Aún recuerdo las clases del profe Candelario Moreno, en la práctica de dicho campo, o una muy especial —que nunca olvidaré— y que me fue impartida en exclusividad, nada menos que por el inolvidable comentarista don Fernando Marcos, apasionado golfista, quien, por azares del destino, se encontraba junto a mí en dichos terrenos e interrumpió su propio entrenamiento para dedicarme algunos minutos de su enorme sapiencia. La emoción de haber sido discípulo momentáneo de tan importante personaje, cuando solo contaba yo con siete u ocho años de vida, se me quedó grabada para siempre. Un abrazo fuerte, don Fer, que estoy seguro de que, por aquellos lares, sigue leyendo todas las secciones deportivas.

Tuvieron que pasar muchos abriles para que un accidente de la juventud provocara mi verdadero inicio en este deporte. Sucede que un buen día —supongo que por 1980— estaba yo saliendo de casa de mi buen amigo Alberto Holman (QEPD), cerca de las 7 de la mañana, tras una de esas pachangas de no pocos efluvios etílicos y con consecuencias de muy posibles agravios paternales. Precisamente cuando estaba yo por terminar de andar la media cuadra que me separaba del hogar, justo frente a la entrada, me encontré de frente con la imponente figura de mi padre, quien en ese momento abría la puerta para irse a jugar a Vallescondido, club al que adoptó desde antes de su fundación, en 1974. Mi impresión fue tal, que hasta las emanaciones de Baco desaparecieron de inmediato. La pregunta fue inmediata: «¿Qué haces levantado a estas horas?», preguntó mi progenitor, a sabiendas que mis costumbres diferían mucho del ánimo madrugador. «Nada pa, lo que pasa es que me levanté muy temprano para acompañarte al club», fue lo único que atiné a balbucear, ante el asombro inesperado. Estoy seguro de que mi papá no me creyó en absoluto, pero accedió a llevarme, pensando —a modo de original castigo— en las fatales consecuencias que tendría para mí, el caminar durante dieciocho hoyos, sin dormir un minuto y con una posible cruda galopante.

La ronda transcurrió sin pena ni gloria y no recuerdo siquiera si fui víctima de las esperadas consecuencias de la mencionada parranda, pero al llegar al hoyo 14, a unas 150 yardas del green y de subida, le pedí a mi padre que me dejara pegarle a una bola, a lo cual accedió, recomendándome utilizar un hierro 7. Así que puse la bola y tras un par de swings de práctica, la golpeé y esta dócilmente voló para llegar de aire a unos metros de la bandera. La verdad, no tengo la menor idea de cómo llegué a golpearla de esa forma, pero ese tiro marcó definitivamente mi estreno en la práctica permanente del golf.

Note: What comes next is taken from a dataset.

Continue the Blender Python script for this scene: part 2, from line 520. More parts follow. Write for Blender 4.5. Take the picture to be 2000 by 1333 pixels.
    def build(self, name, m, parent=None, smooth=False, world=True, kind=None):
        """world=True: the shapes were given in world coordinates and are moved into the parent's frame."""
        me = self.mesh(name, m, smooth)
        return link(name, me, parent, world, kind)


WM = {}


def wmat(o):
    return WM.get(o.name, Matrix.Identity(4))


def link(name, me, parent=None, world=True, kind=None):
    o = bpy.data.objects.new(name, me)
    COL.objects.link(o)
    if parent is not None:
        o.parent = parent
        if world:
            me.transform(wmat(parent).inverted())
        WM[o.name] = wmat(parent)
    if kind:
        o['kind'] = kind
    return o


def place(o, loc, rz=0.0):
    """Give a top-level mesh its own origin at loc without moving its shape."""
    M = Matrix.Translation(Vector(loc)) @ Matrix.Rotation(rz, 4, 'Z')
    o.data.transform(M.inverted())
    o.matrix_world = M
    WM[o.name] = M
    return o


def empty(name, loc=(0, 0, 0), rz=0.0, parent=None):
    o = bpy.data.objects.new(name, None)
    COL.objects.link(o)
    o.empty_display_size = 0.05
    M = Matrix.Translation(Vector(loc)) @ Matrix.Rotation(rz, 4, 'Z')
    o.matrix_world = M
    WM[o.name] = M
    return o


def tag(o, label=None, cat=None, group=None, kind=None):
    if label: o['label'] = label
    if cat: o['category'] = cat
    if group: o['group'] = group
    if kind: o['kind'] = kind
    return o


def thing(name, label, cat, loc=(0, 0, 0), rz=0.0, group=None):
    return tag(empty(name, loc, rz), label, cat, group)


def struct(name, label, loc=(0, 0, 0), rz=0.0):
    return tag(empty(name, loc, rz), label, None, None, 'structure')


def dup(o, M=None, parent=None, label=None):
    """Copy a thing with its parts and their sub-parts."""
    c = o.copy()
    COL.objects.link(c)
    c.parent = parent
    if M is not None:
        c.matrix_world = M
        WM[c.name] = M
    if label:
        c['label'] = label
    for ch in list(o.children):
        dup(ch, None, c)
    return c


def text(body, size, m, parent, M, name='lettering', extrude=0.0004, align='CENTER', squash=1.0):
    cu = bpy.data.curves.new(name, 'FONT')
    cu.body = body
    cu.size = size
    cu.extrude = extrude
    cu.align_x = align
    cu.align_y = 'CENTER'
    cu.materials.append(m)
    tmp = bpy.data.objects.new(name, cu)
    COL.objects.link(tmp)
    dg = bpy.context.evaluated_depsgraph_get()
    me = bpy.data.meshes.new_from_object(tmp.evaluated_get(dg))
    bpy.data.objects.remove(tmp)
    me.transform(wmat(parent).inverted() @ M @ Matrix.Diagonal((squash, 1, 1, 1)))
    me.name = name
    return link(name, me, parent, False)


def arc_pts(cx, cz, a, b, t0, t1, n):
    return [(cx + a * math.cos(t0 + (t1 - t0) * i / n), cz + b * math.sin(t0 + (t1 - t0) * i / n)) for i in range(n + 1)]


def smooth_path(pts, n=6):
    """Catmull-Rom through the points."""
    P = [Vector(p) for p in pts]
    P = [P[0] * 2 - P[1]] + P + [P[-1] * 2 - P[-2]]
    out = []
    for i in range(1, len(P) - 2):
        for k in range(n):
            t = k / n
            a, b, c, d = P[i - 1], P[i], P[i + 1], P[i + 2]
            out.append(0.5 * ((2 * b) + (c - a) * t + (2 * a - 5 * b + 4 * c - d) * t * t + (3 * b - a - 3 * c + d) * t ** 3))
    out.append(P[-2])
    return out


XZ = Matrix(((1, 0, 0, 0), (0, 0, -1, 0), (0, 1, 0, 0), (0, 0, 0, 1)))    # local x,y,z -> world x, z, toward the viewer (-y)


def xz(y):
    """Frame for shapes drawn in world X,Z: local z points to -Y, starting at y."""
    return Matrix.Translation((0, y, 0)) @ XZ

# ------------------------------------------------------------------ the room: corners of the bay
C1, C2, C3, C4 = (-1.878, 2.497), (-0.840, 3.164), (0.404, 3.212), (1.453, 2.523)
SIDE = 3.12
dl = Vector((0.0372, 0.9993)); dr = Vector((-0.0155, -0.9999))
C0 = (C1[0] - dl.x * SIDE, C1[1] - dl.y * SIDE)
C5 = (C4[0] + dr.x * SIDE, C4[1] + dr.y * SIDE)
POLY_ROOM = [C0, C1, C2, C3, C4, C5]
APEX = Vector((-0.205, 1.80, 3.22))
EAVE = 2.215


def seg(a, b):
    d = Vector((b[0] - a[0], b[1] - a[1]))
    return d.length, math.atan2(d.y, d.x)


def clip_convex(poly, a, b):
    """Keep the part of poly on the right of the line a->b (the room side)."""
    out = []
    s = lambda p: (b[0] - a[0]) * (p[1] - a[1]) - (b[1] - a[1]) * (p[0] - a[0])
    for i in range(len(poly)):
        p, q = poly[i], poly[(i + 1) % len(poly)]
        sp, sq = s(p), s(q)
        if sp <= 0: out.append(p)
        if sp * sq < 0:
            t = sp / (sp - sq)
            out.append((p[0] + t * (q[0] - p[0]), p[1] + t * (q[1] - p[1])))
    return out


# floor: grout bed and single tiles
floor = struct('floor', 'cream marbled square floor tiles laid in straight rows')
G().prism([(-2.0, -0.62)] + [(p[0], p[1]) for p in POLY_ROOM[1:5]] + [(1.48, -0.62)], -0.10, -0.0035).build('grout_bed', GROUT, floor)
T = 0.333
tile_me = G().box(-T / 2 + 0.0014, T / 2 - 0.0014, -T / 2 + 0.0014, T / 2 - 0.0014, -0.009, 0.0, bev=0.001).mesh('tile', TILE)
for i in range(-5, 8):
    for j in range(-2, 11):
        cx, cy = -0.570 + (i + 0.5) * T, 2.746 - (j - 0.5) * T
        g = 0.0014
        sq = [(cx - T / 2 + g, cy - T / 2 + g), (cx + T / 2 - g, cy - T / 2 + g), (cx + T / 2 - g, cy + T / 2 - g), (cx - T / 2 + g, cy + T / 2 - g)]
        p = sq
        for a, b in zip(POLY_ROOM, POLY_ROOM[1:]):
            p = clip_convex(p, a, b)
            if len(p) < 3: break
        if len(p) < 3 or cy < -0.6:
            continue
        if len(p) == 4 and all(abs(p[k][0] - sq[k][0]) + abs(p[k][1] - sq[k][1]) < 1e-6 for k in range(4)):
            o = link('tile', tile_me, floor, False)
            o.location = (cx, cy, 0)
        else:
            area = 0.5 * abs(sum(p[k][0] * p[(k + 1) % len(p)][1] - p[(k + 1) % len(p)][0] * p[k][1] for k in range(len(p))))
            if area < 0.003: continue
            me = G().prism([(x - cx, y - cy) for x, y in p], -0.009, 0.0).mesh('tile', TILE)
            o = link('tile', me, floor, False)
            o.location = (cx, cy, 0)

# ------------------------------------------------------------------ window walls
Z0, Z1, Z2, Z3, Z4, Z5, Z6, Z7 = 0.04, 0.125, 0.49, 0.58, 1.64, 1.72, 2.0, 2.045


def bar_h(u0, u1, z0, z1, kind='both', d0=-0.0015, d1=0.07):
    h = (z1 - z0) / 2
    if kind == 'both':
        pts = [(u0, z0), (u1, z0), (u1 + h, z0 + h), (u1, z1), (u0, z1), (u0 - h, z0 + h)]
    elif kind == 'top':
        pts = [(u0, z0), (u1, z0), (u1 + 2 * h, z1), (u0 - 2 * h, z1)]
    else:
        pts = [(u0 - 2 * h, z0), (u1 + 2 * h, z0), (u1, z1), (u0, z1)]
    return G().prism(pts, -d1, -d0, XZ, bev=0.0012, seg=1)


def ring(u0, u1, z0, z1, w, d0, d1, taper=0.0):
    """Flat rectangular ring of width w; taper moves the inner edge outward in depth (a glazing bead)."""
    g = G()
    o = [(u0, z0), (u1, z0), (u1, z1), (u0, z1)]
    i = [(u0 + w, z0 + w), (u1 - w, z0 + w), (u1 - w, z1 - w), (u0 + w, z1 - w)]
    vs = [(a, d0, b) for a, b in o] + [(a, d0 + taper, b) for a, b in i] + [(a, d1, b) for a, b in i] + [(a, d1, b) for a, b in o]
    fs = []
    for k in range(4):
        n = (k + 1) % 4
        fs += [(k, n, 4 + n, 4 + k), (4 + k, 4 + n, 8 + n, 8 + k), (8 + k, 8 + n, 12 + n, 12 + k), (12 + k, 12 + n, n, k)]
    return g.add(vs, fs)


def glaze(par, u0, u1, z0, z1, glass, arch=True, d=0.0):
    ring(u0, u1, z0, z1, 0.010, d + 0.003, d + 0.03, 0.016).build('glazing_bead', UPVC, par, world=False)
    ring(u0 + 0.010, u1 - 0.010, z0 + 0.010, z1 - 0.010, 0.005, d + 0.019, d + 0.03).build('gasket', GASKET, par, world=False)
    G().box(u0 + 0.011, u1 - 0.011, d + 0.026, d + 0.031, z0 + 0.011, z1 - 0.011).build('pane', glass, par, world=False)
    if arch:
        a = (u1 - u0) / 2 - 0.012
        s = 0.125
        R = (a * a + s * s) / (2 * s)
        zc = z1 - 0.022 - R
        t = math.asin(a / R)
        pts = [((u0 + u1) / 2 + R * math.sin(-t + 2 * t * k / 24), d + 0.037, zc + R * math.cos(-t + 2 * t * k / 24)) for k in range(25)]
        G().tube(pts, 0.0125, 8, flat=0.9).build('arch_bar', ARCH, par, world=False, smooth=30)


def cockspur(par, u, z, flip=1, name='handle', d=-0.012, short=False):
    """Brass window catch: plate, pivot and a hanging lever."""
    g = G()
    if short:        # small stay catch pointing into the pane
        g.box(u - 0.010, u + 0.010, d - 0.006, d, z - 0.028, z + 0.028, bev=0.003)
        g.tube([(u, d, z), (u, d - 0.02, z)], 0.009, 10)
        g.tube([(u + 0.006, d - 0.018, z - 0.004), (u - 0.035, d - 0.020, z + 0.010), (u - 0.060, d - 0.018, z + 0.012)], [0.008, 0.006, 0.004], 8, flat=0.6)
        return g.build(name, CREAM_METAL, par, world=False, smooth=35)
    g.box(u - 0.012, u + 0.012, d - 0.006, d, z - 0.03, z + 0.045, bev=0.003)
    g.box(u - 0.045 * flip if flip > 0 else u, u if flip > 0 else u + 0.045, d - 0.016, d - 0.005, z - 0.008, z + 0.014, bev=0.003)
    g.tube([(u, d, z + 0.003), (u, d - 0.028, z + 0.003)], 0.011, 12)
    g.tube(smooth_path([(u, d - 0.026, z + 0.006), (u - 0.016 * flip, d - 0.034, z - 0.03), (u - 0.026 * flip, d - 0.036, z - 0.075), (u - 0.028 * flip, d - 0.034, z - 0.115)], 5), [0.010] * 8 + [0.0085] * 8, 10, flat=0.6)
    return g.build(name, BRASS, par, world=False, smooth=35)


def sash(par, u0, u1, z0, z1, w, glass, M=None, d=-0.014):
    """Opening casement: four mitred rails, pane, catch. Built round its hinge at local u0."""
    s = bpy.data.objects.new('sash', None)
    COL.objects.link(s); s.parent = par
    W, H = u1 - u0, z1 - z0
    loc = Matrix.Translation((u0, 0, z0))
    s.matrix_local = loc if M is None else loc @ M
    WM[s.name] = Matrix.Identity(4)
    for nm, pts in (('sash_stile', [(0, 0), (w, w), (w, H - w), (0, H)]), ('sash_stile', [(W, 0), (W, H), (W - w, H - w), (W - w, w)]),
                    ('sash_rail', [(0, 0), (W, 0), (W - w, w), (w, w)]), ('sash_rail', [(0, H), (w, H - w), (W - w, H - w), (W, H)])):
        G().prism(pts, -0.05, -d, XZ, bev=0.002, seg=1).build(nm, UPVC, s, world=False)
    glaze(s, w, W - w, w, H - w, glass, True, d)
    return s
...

La afición fue creciendo de tal forma, que primero provocó mi renuncia al equipo Peñarol de la Liga Española de Fútbol y poco después el abandono del boliche, como el deporte que había atraído mi atención por los últimos seis o siete años, con algunas participaciones en eventos nacionales.

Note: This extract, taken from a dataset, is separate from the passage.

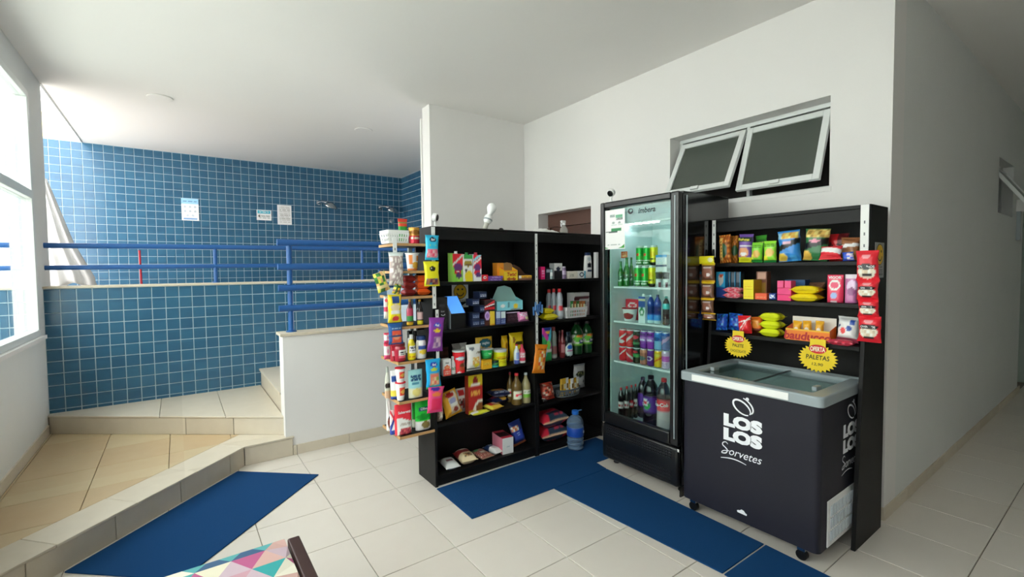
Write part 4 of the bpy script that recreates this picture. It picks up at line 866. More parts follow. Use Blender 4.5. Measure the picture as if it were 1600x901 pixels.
# lowest row
item('sugar_bag', 'white sugar bag at the left of the lowest row', 'bag', 'pillow', 'A', A5, (688, 710, 0), 'e6e6e8', [('r',.25,.4,.75,.55,'8a5560'),('r',0,.75,1,1,'9a978e')], t=.17, off=.006, flat=True, h=.05, rot=-.1, group='bags on the lowest shelf')
item('rice_bag', 'beige and dark red rice bag on the lowest row', 'bag', 'pillow', 'A', A5, (715, 739, 0), 'd3bf9c', [('r',0,.45,1,1,'7d1f22'),('e',.5,.8,.4,.12,'cdbfae'),('n',.25,.15,.75,.35,['4a3524','b59a70','8a5a3a'],8)], t=.19, off=.01, flat=True, h=.075, rot=-.12, group='bags on the lowest shelf')
item('bean_bag', 'speckled brown bean bag on the lowest row', 'bag', 'pillow', 'A', A5, (743, 763, 0), '8d6a58', [('n',.05,.05,.95,.7,['9c7a66','7a4a40','b39a88','8a3a3a'],14),('e',.3,.75,.2,.12,'3a7a4a'),('r',.3,.35,.7,.5,'b9b0a8')], t=.17, off=.012, flat=True, h=.045, rot=.1, group='bags on the lowest shelf')
item('salt_bag', 'white bag with a navy top on the lowest row', 'bag', 'pillow', 'A', A5, (764.5, 777, 0), 'e8e9ec', [('r',0,.55,1,.95,'1f2f55'),('s',.25,.65,.85,.85,'b8c2cc',2)], t=.16, off=.035, flat=True, h=.05, rot=.1, group='bags on the lowest shelf')
tp_ = item('paper_roll_pack', 'pink and white pack of paper rolls on the lowest row', 'paper rolls', 'box', 'A', A5, (787.5, 803, 683), 'eef0f2', [('e',.5,.75,.46,.2,'f6f7f8'),('e',.5,.28,.46,.2,'f6f7f8'),('s',.3,.4,.7,.6,'a9b3b8',1)], t=.17, off=.03, rot=-.12, group='bags on the lowest shelf', side='e27f92', top='c2374c')
bevel(tp_.children[0], .018, 3)
mk('label_patch', [(-.05,-.05,LASTTOP-A5+.001),(.04,-.05,LASTTOP-A5+.001),(.04,.04,LASTTOP-A5+.001),(-.05,.04,LASTTOP-A5+.001)], [(0,1,2,3)], ink('3a1a22'), tp_)
item('cookie_bag', 'navy biscuit bag leaning at the right of the lowest row', 'biscuits', 'pillow', 'A', A5, (806, 825, 661), '1b2b66', [('r',.1,.25,.9,.6,'2b3f9a'),('n',.05,.6,.6,.8,['c98a6a','e3d3c6','b5653a'],8),('s',.3,.4,.6,.5,'8fa3d8',1),('r',.0,0,1,.12,'a8623a')], t=.05, off=.07, lean=-.2, roll=-.2, group='bags on the lowest shelf')

# --- long shelf, right unit
H = 'household goods on the shelf beside the fridge'
item('soap_box', 'small pink soap box at the left of the toiletries row', 'soap', 'box', 'A', B1, (845.5, 851.5, 416.5), 'd81e6a', [('s',.2,.2,.8,.8,'f2a0c4',3)], t=.05, group=H)
item('toothpaste_box', 'dark blue toothpaste box beside the pink soap box', 'box', 'box', 'A', B1, (853, 860, 418), '1b1f2c', [('r',.1,.6,.9,.85,'8d96a3')], t=.06, off=.03, group=H)
item('deodorant', 'small pale roll-on bottle on the toiletries row', 'bottle', 'shampoo', 'A', B1, (860.3, 865.5, 419), '8fa3a8', [('r',.2,.3,.8,.6,'c9d3d6')], cap='5a6468', group=H)
item('razor_box', 'white and black box with a dark emblem on the toiletries row', 'box', 'box', 'A', B1, (865.8, 878.5, 411), 'd9dcdd', [('r',0,0,1,.5,'16171b'),('e',.5,.63,.24,.14,'22293f'),('s',.3,.82,.8,.9,'5a5f66',1)], t=.06, off=.035, group=H, side='9a9da0')
item('deodorant', 'slim purple roll-on bottle on the toiletries row', 'bottle', 'shampoo', 'A', B1, (880.5, 886.5, 416), '6d5a78', [('r',.0,.35,1,.65,'a695b3')], cap='c9c4d0', group=H)
item('soap_box', 'low cream soap box on the toiletries row', 'soap', 'box', 'A', B1, (888, 902.5, 423.5), 'cfcac0', [('s',.15,.3,.6,.7,'9a958c',2)], t=.05, group=H)
item('soap_box', 'low white soap box with a round blue print', 'soap', 'box', 'A', B1, (903, 915, 423), 'dfe3e6', [('e',.5,.5,.3,.35,'3a4660'),('e',.5,.5,.18,.2,'c9d0d8'),('r',.85,0,1,1,'4aa0c0')], t=.05, group=H)
item('shampoo_bottle', 'tall white shampoo bottle with a dark blue cap', 'bottle', 'shampoo', 'A', B1, (918, 929.5, 394), 'dfe6e9', [('e',.5,.5,.2,.1,'20242c'),('r',.35,.26,.72,.34,'2c3a5c'),('e',.5,.75,.2,.07,'a9b6be')], cap='1f3566', sy=.6, group=H)
item('brush_pack', 'thin white packet standing at the right of the toiletries row', 'packet', 'box', 'A', B1, (931.5, 935, 394), 'd3d6d6', [], t=.03, group=H)
for k, (x0, x1, yt, o_) in enumerate(((857, 866, 452, .14), (864.5, 872, 451, .085), (873.5, 882.5, 451, .02))):
    item('bleach_bottle', ['rearmost', 'middle', 'front'][k]+' grey bleach bottle with a red cap', 'bottle', 'deter', 'A', B2, (x0, x1, yt), '98a0aa', [('r',.15,.3,.85,.42,'c9404a'),('r',.15,.12,.85,.28,'b3bac2')], off=o_, cap='d8232e', group='bleach bottles')
item('sponge_pack', 'lower yellow sponge packet beside the bleach bottles', 'sponges', 'pillow', 'A', B2, (852, 873.5, 485), 'cfc21e', [('n',.2,.2,.8,.8,['d9cf3a','b5a812'],8)], t=.09, off=-.035+.04, flat=True, h=.05, group=H)
item('sponge_pack', 'upper yellow sponge packet beside the bleach bottles', 'sponges', 'pillow', 'A', B2, (850.5, 867, 474), 'c9b91c', [('n',.2,.2,.8,.8,['d3c634','a89a10'],8)], t=.08, off=.015, flat=True, h=.042, on=True, group=H)
def basket(name, label, c, w, d, h, m, rz=0.0, taper=.88, oval=False, nb=11):
    """plastic basket: base, upright slats, two hoops"""
    root = tag(empty(name, c, rz), label, 'basket'); n = 28
    def ring(f):
        if oval: return [(cos(2*pi*k/n)*w/2*f, sin(2*pi*k/n)*d/2*f) for k in range(n)]
        P = []; r = .012
        for cx, cy, a0 in ((w/2*f-r, -d/2*f+r, -pi/2), (w/2*f-r, d/2*f-r, 0), (-w/2*f+r, d/2*f-r, pi/2), (-w/2*f+r, -d/2*f+r, pi)):
            for i in range(4): a = a0+pi/2*i/3; P.append((cx+r*cos(a), cy+r*sin(a)))
        return P
    def hoop(z0, z1, t_, nm):
        f0, f1 = taper+(1-taper)*z0/h, taper+(1-taper)*z1/h; o0, o1 = ring(f0), ring(f1); k = len(o0); s = 1-t_/(w/2)
        V = [(p[0], p[1], z0) for p in o0]+[(p[0], p[1], z1) for p in o1]+[(p[0]*s, p[1]*s, z1) for p in o1]+[(p[0]*s, p[1]*s, z0) for p in o0]
        F = []
        for i in range(k):
            j = (i+1) % k; F += [(i, j, k+j, k+i), (k+i, k+j, 2*k+j, 2*k+i), (2*k+i, 2*k+j, 3*k+j, 3*k+i), (3*k+i, 3*k+j, j, i)]
        return mk(nm, V, F, m, root)
    hoop(0, h*.16, .003, 'base_band'); hoop(h*.72, h, .004, 'rim'); hoop(h*.4, h*.5, .003, 'hoop')
    MB().prism(ring(taper*.99), .001, .004).build('base', m, root)
    sl = MB()
    def bar(x, y, tx, ty):
        k0 = len(sl.V); hw = w/nb*.22
        for f, z in ((taper, 0), (1, h*.8)):
            for s in (-1, 1):
                for q in (.992, .975): sl.V.append((x*f*q+tx*hw*s, y*f*q+ty*hw*s, z))
        sl.F += [(k0, k0+2, k0+6, k0+4), (k0+1, k0+5, k0+7, k0+3), (k0, k0+4, k0+5, k0+1), (k0+2, k0+3, k0+7, k0+6)]
    if oval:
        for k in range(30): a = 2*pi*k/30; bar(cos(a)*w/2, sin(a)*d/2, -sin(a), cos(a)*.8)
    else:
        for k in range(nb+1):
            x = -w/2+.01+(w-.02)*k/nb; bar(x, -d/2, 1, 0); bar(x, d/2, 1, 0)
        for k in range(7):
            y = -d/2+.01+(d-.02)*k/6; bar(-w/2, y, 0, 1); bar(w/2, y, 0, 1)
    sl.build('slats', m, root); return root
a, b = ony(884, 494, AY0+.03), ony(918, 494, AY0+.03); zt = ony(900, 480, AY0+.03).z
basket('storage_basket', 'white plastic basket with holes on the bleach row', ((a.x+b.x)/2, AY0+.06, B2+.001), b.x-a.x, .08, zt-B2, WHITEPL)
for k, c in enumerate(('2f7a3a', '8a4a22', '3a6a2a', '9a5a2a', 'b0652a')):
    item('seasoning_sachet', ['green sachet at the left end', 'brown sachet second from the left', 'dark green sachet in the middle', 'brown sachet second from the right', 'orange brown sachet at the right end'][k]+' of the white basket of seasonings', 'sachet', 'pillow', 'A', B2+.006, (892+4.6*k, 896.4+4.6*k, 470), c, [('r',.2,.5,.8,.8,'d8c08a' if k % 2 else 'c9d8b0')], t=.012, off=.04+.003*k, group='sachets in the white basket')
tp = item('toilet_paper_pack', 'white pack of toilet rolls with a dark red wave', 'toilet paper', 'box', 'A', B2, (897, 921, 457), 'e6e4e4', [('d',.76,.05,.12,'4a1822'),('e',.3,.8,.3,.06,'4a1822'),('e',.75,.74,.25,.05,'5a2230'),('s',.0,.05,1,.4,'cfd2d4',4),('r',.85,0,1,.6,'b9a9ac')], t=.09, off=.12, group=H, side='d0cfd0', txt=[('Personal', .42, .56, .14, '3a2228')]); bevel(tp.children[0], .012, 3)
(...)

Así fue el golf devorando muchas cosas que se encontraban en el camino. Primero el aprendizaje del deporte, la pasión por mejorar y competir, y después las reglas de golf —afición que me ha acompañado por poco más de una década— y gracias a la cual, de alguna forma, he podido participar en actividades importantes en los ámbitos nacional, regional y de mi propio club, así como un par de periplos internacionales para dar cursos y conferencias.

Hoy, tras cerca de dos décadas de haberme iniciado en este deporte, no concibo el resto de mi vida alejado de él. Ahora, por su culpa, los medios de comunicación se han metido en mi camino en forma incidental, pero me han provocado una pasión similar a la del propio juego.

Hoy intento con mis hijos, lo que mi padre intentó con nosotros; su afición apenas comienza, pero aún se encuentra lejos de la importancia que reviste el básquetbol para el mayor y el tae–kwan–do para el pequeño.

Ya habrá tiempo, dentro de algunos años, de encontrar a alguno de los dos, regresando de una fiesta, cerca de las 7 de la mañana, en estado poco conveniente y ante mi mirada fulgurante, solo pueda decirme que se levantó temprano para ir al golf conmigo. Ese día, al llegar al 14 de Vallescondido, le pediré que le pegue a una bola a 150 yardas del green, con el hierro 7 y desearé como nunca, que la golpee como lo hice yo en aquella ocasión, hace ya muchos años.